Dopo avere saputo che il padrone
del campo permette che la zizzania e il grano
crescano insieme, perché mi ama,
aspetterò ancora che il regno si manifesti
nella mia vita?
Il Signore
"pescandoci", sa che dentro di noi ci sono pesci commestibili
e pesci velenosi, parti di luce e
fitte tenebre.
E le ama, entrambe.
Le ama perché ama noi, le ama
perché ci vuole salvi, le ama perché è un Dio
di tenerezza e compassione.
Paolo, nella seconda lettura, ha
finalmente capito il disegno di Dio, il suo piano,
e ne resta affascinato.
Il nostro, ci dice, è un Dio che
ci vuole salvi, è un Dio che ci scusa, un Dio
che ci insegue e ci perseguita
col suo amore.
Ma abbiamo bisogno, come
saggiamente chiede Salomone nella sua preghiera,
di molta saggezza, di molta
sapienza.
Salomone è spaventato del suo
nuovo ruolo di Re.
Non assapora il potere, non è
euforico della sua posizione.
E chiede la saggezza, chiede di
fare scelte giuste.
Dio è piacevolmente stupito di
questa richiesta e lo premia col dono della saggezza.

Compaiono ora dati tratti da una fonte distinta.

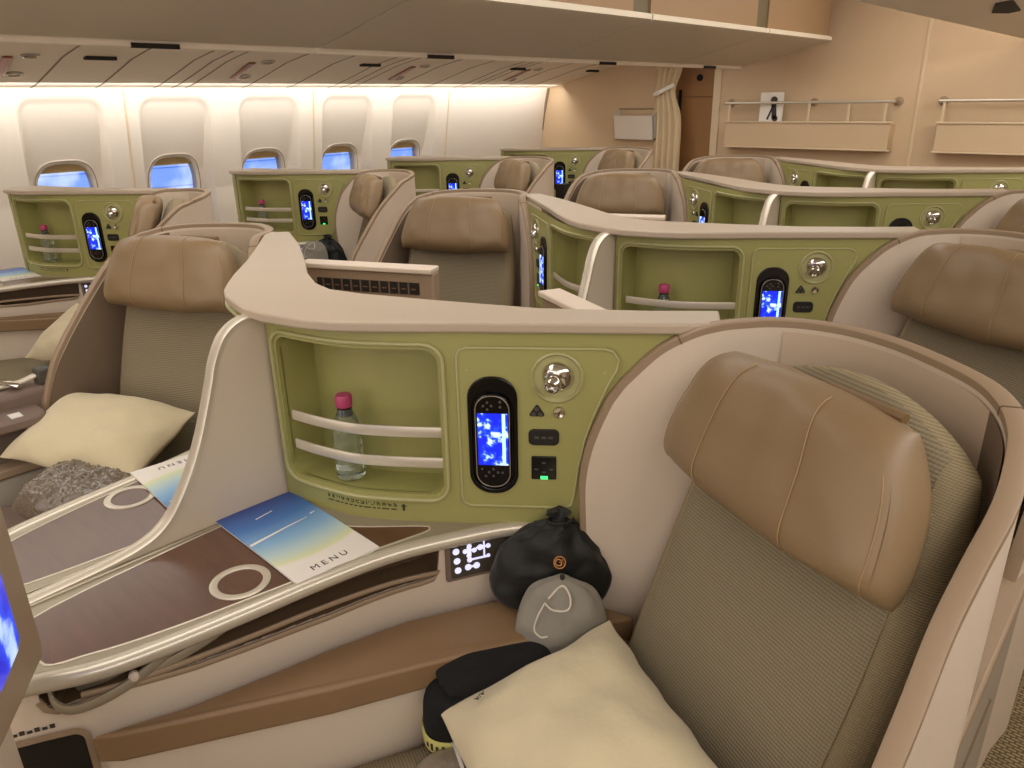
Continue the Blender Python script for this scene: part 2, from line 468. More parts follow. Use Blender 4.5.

Anche noi, allora, come Salomone,
come Paolo, come Matteo, chiediamo di
avere il dono dello Spirito che
sappia orientare la nostra vita verso la pienezza,
verso il senso ultimo, verso il
tesoro.
Che non ci succeda di essere
travolti dalla vita, che non ci accada di restare
alla porta della storia, ma che
il Signore ci dia il coraggio di investire tutto,
tempo, intelligenza, affetti,
nella ricerca del Regno, nella cosa più preziosa
che abbiamo.
Matteo è davvero lo scriba che ha
saputo tirar fuori le cose vecchie e le cose nuove.
Il messaggio del vangelo, pur
nella stanchezza dell'abitudine e delle nostre
comunità, ha bisogno di essere
capito e parlato con parole nuove.
La fatica di Matteo, scriba che
ha valutato con sapienza la strada da percorrere
è la nostra stessa fatica.
Inutile ancorarsi a fragili
abitudini, a consolidate e incomprensibili ritualità che
rendono vecchio il cristianesimo;
andiamo all'essenza, con intelligenza, con
rispetto per il passato, ma con
tutta la luce devastante dell'incontro col Rabbì.
Solo così potremo dire in maniera
comprensibile per l'uomo contemporaneo
che la vita è una caccia al
tesoro.
Anche noi, come chi trova un
tesoro, pieni di gioia venderemo tutto per averlo.